--- Start ---
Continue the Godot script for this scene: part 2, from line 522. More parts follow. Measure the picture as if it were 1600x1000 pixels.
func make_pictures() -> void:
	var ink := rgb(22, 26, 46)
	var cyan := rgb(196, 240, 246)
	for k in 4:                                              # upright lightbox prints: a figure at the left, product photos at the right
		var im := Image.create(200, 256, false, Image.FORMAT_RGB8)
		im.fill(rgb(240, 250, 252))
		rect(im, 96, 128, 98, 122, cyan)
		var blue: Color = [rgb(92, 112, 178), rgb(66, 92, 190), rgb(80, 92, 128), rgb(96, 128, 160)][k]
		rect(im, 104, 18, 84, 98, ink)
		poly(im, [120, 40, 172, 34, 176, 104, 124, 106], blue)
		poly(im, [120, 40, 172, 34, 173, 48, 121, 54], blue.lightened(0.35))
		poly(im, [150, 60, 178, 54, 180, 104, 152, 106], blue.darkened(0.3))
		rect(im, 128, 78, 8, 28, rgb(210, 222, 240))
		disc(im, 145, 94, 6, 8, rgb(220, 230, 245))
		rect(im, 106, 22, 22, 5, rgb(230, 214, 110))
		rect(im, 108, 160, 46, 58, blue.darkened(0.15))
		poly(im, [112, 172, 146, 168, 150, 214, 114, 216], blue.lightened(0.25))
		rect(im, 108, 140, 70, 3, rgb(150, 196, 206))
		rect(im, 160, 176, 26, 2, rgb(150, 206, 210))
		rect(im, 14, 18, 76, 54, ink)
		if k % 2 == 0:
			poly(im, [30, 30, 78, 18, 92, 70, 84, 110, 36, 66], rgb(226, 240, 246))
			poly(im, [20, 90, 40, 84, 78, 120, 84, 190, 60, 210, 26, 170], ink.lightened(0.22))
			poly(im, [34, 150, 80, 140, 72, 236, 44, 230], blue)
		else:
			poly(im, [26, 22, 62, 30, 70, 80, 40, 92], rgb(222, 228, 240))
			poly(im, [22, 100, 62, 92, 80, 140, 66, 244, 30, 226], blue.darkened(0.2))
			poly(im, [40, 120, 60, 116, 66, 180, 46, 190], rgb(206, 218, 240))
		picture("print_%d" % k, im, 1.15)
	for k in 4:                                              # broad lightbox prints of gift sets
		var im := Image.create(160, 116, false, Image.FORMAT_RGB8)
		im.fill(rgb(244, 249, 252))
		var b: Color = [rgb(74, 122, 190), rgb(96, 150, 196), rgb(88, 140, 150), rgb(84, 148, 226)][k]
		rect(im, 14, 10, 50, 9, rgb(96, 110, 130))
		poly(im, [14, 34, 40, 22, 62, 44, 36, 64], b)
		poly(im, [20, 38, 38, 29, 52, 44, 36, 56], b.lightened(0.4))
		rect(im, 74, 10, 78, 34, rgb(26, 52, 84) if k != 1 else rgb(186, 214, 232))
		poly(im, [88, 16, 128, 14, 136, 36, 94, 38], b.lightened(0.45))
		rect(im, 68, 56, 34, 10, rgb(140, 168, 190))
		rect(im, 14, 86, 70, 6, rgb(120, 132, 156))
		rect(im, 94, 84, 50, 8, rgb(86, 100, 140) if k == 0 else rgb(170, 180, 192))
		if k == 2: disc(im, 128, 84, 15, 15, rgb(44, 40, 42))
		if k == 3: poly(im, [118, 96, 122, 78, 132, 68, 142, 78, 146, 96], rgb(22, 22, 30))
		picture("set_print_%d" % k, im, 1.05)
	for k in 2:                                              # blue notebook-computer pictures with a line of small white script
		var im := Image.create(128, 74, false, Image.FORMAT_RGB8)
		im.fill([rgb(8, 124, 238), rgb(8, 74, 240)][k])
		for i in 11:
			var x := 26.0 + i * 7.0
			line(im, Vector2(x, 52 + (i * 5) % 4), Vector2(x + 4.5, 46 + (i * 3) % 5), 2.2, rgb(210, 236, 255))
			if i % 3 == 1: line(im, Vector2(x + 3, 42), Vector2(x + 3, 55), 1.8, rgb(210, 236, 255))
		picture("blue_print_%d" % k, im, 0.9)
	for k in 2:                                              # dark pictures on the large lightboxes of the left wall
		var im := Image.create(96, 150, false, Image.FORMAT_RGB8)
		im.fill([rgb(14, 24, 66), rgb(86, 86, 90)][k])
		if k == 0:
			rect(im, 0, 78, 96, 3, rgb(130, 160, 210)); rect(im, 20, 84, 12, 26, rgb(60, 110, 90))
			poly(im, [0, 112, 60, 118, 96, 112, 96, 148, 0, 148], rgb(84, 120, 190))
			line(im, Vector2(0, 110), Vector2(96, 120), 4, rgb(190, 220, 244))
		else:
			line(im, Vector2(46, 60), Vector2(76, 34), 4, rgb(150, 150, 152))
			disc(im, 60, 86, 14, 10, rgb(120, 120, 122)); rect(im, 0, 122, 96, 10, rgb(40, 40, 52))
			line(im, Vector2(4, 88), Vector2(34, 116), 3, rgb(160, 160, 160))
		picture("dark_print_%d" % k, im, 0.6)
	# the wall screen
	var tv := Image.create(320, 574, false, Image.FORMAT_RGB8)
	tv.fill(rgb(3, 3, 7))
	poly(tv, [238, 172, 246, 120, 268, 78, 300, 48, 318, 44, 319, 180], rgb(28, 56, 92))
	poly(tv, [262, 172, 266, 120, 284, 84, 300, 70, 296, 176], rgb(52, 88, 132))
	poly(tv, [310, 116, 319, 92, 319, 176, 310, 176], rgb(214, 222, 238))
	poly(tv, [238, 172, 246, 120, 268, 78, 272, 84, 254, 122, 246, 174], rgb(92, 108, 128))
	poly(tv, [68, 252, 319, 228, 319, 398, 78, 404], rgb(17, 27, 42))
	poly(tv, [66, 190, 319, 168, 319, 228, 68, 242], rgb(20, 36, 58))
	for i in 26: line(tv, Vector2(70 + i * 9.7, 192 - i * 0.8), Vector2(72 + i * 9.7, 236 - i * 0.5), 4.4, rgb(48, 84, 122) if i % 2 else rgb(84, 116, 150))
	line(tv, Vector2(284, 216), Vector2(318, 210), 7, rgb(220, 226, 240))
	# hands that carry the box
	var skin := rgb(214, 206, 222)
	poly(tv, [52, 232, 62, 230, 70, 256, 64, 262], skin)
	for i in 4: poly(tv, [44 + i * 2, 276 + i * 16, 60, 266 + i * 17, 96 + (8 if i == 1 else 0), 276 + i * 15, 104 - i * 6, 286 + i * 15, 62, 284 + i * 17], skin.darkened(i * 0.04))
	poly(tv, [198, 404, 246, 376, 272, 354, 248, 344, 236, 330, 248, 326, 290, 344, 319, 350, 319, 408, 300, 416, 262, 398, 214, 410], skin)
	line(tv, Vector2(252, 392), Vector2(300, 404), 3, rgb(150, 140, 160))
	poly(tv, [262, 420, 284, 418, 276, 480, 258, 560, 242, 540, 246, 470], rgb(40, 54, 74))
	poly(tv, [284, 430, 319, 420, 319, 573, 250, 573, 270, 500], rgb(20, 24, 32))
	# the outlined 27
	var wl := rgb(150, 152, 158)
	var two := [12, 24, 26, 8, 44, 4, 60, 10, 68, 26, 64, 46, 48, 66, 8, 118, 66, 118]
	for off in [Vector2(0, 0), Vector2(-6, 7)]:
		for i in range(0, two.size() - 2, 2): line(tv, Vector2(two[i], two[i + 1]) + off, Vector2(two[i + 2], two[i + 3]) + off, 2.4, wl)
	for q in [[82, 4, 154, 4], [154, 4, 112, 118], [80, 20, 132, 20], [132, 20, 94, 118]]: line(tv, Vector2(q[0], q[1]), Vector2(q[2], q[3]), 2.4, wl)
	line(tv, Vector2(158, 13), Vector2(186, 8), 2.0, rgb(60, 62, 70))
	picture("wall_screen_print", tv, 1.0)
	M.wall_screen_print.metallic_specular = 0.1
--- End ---
*Stated goal*: Your task is to quote the listing above word for word.

*Written answer*:
Continue the Godot script for this scene: part 2, from line 522. More parts follow. Measure the picture as if it were 1600x1000 pixels.
func make_pictures() -> void:
	var ink := rgb(22, 26, 46)
	var cyan := rgb(196, 240, 246)
	for k in 4:                                              # upright lightbox prints: a figure at the left, product photos at the right
		var im := Image.create(200, 256, false, Image.FORMAT_RGB8)
		im.fill(rgb(240, 250, 252))
		rect(im, 96, 128, 98, 122, cyan)
		var blue: Color = [rgb(92, 112, 178), rgb(66, 92, 190), rgb(80, 92, 128), rgb(96, 128, 160)][k]
		rect(im, 104, 18, 84, 98, ink)
		poly(im, [120, 40, 172, 34, 176, 104, 124, 106], blue)
		poly(im, [120, 40, 172, 34, 173, 48, 121, 54], blue.lightened(0.35))
		poly(im, [150, 60, 178, 54, 180, 104, 152, 106], blue.darkened(0.3))
		rect(im, 128, 78, 8, 28, rgb(210, 222, 240))
		disc(im, 145, 94, 6, 8, rgb(220, 230, 245))
		rect(im, 106, 22, 22, 5, rgb(230, 214, 110))
		rect(im, 108, 160, 46, 58, blue.darkened(0.15))
		poly(im, [112, 172, 146, 168, 150, 214, 114, 216], blue.lightened(0.25))
		rect(im, 108, 140, 70, 3, rgb(150, 196, 206))
		rect(im, 160, 176, 26, 2, rgb(150, 206, 210))
		rect(im, 14, 18, 76, 54, ink)
		if k % 2 == 0:
			poly(im, [30, 30, 78, 18, 92, 70, 84, 110, 36, 66], rgb(226, 240, 246))
			poly(im, [20, 90, 40, 84, 78, 120, 84, 190, 60, 210, 26, 170], ink.lightened(0.22))
			poly(im, [34, 150, 80, 140, 72, 236, 44, 230], blue)
		else:
			poly(im, [26, 22, 62, 30, 70, 80, 40, 92], rgb(222, 228, 240))
			poly(im, [22, 100, 62, 92, 80, 140, 66, 244, 30, 226], blue.darkened(0.2))
			poly(im, [40, 120, 60, 116, 66, 180, 46, 190], rgb(206, 218, 240))
		picture("print_%d" % k, im, 1.15)
	for k in 4:                                              # broad lightbox prints of gift sets
		var im := Image.create(160, 116, false, Image.FORMAT_RGB8)
		im.fill(rgb(244, 249, 252))
		var b: Color = [rgb(74, 122, 190), rgb(96, 150, 196), rgb(88, 140, 150), rgb(84, 148, 226)][k]
		rect(im, 14, 10, 50, 9, rgb(96, 110, 130))
		poly(im, [14, 34, 40, 22, 62, 44, 36, 64], b)
		poly(im, [20, 38, 38, 29, 52, 44, 36, 56], b.lightened(0.4))
		rect(im, 74, 10, 78, 34, rgb(26, 52, 84) if k != 1 else rgb(186, 214, 232))
		poly(im, [88, 16, 128, 14, 136, 36, 94, 38], b.lightened(0.45))
		rect(im, 68, 56, 34, 10, rgb(140, 168, 190))
		rect(im, 14, 86, 70, 6, rgb(120, 132, 156))
		rect(im, 94, 84, 50, 8, rgb(86, 100, 140) if k == 0 else rgb(170, 180, 192))
		if k == 2: disc(im, 128, 84, 15, 15, rgb(44, 40, 42))
		if k == 3: poly(im, [118, 96, 122, 78, 132, 68, 142, 78, 146, 96], rgb(22, 22, 30))
		picture("set_print_%d" % k, im, 1.05)
	for k in 2:                                              # blue notebook-computer pictures with a line of small white script
		var im := Image.create(128, 74, false, Image.FORMAT_RGB8)
		im.fill([rgb(8, 124, 238), rgb(8, 74, 240)][k])
		for i in 11:
			var x := 26.0 + i * 7.0
			line(im, Vector2(x, 52 + (i * 5) % 4), Vector2(x + 4.5, 46 + (i * 3) % 5), 2.2, rgb(210, 236, 255))
			if i % 3 == 1: line(im, Vector2(x + 3, 42), Vector2(x + 3, 55), 1.8, rgb(210, 236, 255))
		picture("blue_print_%d" % k, im, 0.9)
	for k in 2:                                              # dark pictures on the large lightboxes of the left wall
		var im := Image.create(96, 150, false, Image.FORMAT_RGB8)
		im.fill([rgb(14, 24, 66), rgb(86, 86, 90)][k])
		if k == 0:
			rect(im, 0, 78, 96, 3, rgb(130, 160, 210)); rect(im, 20, 84, 12, 26, rgb(60, 110, 90))
			poly(im, [0, 112, 60, 118, 96, 112, 96, 148, 0, 148], rgb(84, 120, 190))
			line(im, Vector2(0, 110), Vector2(96, 120), 4, rgb(190, 220, 244))
		else:
			line(im, Vector2(46, 60), Vector2(76, 34), 4, rgb(150, 150, 152))
			disc(im, 60, 86, 14, 10, rgb(120, 120, 122)); rect(im, 0, 122, 96, 10, rgb(40, 40, 52))
			line(im, Vector2(4, 88), Vector2(34, 116), 3, rgb(160, 160, 160))
		picture("dark_print_%d" % k, im, 0.6)
	# the wall screen
	var tv := Image.create(320, 574, false, Image.FORMAT_RGB8)
	tv.fill(rgb(3, 3, 7))
	poly(tv, [238, 172, 246, 120, 268, 78, 300, 48, 318, 44, 319, 180], rgb(28, 56, 92))
	poly(tv, [262, 172, 266, 120, 284, 84, 300, 70, 296, 176], rgb(52, 88, 132))
	poly(tv, [310, 116, 319, 92, 319, 176, 310, 176], rgb(214, 222, 238))
	poly(tv, [238, 172, 246, 120, 268, 78, 272, 84, 254, 122, 246, 174], rgb(92, 108, 128))
	poly(tv, [68, 252, 319, 228, 319, 398, 78, 404], rgb(17, 27, 42))
	poly(tv, [66, 190, 319, 168, 319, 228, 68, 242], rgb(20, 36, 58))
	for i in 26: line(tv, Vector2(70 + i * 9.7, 192 - i * 0.8), Vector2(72 + i * 9.7, 236 - i * 0.5), 4.4, rgb(48, 84, 122) if i % 2 else rgb(84, 116, 150))
	line(tv, Vector2(284, 216), Vector2(318, 210), 7, rgb(220, 226, 240))
	# hands that carry the box
	var skin := rgb(214, 206, 222)
	poly(tv, [52, 232, 62, 230, 70, 256, 64, 262], skin)
	for i in 4: poly(tv, [44 + i * 2, 276 + i * 16, 60, 266 + i * 17, 96 + (8 if i == 1 else 0), 276 + i * 15, 104 - i * 6, 286 + i * 15, 62, 284 + i * 17], skin.darkened(i * 0.04))
	poly(tv, [198, 404, 246, 376, 272, 354, 248, 344, 236, 330, 248, 326, 290, 344, 319, 350, 319, 408, 300, 416, 262, 398, 214, 410], skin)
	line(tv, Vector2(252, 392), Vector2(300, 404), 3, rgb(150, 140, 160))
	poly(tv, [262, 420, 284, 418, 276, 480, 258, 560, 242, 540, 246, 470], rgb(40, 54, 74))
	poly(tv, [284, 430, 319, 420, 319, 573, 250, 573, 270, 500], rgb(20, 24, 32))
	# the outlined 27
	var wl := rgb(150, 152, 158)
	var two := [12, 24, 26, 8, 44, 4, 60, 10, 68, 26, 64, 46, 48, 66, 8, 118, 66, 118]
	for off in [Vector2(0, 0), Vector2(-6, 7)]:
		for i in range(0, two.size() - 2, 2): line(tv, Vector2(two[i], two[i + 1]) + off, Vector2(two[i + 2], two[i + 3]) + off, 2.4, wl)
	for q in [[82, 4, 154, 4], [154, 4, 112, 118], [80, 20, 132, 20], [132, 20, 94, 118]]: line(tv, Vector2(q[0], q[1]), Vector2(q[2], q[3]), 2.4, wl)
	line(tv, Vector2(158, 13), Vector2(186, 8), 2.0, rgb(60, 62, 70))
	picture("wall_screen_print", tv, 1.0)
	M.wall_screen_print.metallic_specular = 0.1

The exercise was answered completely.